Reception: 3 to 7 p.m. Saturday, April 28, 2012
Exhibition Continues: April 28 - May 20 by appointment
SHARQ
Ashen Ovsepjan
was born in Armenia and emigrated to Germany where
she taught, worked, and exhibited as a designer, photographer, and artist before
coming to Los Angeles. A world traveler, her mixed media works begin with the
captured images of her memory, using sources such as photos and mixing them
with other artistic media. This technique, she likes to say, mirrors the different
cultures in which she’s grown up and the many different languages she speaks.
Khalid Hussein
was born in Saudi Arabia, grew up in both the Middle East and the US, and
received a BA in Fine Art and MA in Islamic
Studies from UCLA. He works in a variety of media, focusing on representations
of race, identity, history and violence.
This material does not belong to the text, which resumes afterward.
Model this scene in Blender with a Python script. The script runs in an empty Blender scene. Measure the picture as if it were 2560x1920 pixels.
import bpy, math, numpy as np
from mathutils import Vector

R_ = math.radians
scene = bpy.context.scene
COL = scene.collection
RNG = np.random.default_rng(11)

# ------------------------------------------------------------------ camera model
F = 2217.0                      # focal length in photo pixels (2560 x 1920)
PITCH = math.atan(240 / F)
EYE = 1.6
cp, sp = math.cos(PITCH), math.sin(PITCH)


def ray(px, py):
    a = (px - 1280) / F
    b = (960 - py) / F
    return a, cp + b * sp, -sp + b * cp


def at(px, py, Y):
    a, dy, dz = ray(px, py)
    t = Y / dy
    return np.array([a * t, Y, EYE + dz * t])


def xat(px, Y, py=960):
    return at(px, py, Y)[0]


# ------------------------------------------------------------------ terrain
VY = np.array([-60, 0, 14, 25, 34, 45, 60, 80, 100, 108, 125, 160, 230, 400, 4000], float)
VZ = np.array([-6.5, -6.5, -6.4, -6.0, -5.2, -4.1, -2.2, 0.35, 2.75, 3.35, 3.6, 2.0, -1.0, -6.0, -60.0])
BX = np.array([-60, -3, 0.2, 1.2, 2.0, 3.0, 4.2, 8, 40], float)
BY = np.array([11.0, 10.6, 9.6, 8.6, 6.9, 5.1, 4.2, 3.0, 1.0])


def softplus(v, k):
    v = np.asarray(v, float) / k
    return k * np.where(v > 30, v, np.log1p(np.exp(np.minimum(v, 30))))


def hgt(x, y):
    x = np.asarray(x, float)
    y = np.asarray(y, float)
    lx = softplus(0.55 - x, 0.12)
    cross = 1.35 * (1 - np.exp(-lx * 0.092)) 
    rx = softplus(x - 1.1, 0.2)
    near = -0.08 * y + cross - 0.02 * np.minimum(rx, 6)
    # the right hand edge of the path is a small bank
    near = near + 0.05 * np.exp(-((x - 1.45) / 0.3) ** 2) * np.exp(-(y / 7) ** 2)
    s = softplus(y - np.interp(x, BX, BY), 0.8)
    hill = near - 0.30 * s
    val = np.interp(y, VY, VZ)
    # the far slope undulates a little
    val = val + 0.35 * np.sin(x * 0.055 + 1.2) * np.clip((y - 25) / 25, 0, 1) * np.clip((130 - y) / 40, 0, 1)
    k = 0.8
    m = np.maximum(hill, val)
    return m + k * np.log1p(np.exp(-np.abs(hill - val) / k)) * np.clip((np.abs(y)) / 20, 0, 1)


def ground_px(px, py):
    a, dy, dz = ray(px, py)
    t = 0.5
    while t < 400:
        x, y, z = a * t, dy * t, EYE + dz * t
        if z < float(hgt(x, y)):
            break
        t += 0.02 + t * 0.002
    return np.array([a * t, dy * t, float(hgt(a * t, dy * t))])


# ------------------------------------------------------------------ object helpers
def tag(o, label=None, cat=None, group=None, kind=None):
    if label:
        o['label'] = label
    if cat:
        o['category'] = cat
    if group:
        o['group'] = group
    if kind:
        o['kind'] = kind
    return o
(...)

His paintings, exhibited in
art galleries and cultural centers in California, imitate the cities of the
ancient world, superimposing multiple images, styles, and cultural
referents, collapsing barriers between past and present, east and west.
Noah Haytin
was born in the Bay Area and earned his MFA from California State University at
Long Beach. He won a Fulbright grant to Morocco,
has traveled and exhibited internationally, and now splits his time between
Marrakech and California. Interested in the fluid nature of identity, he creates
collages in what he calls a menagerie of lost and found imagery from traditional
drawing and painting and the digital domain, juxtaposing the modern and the ancient.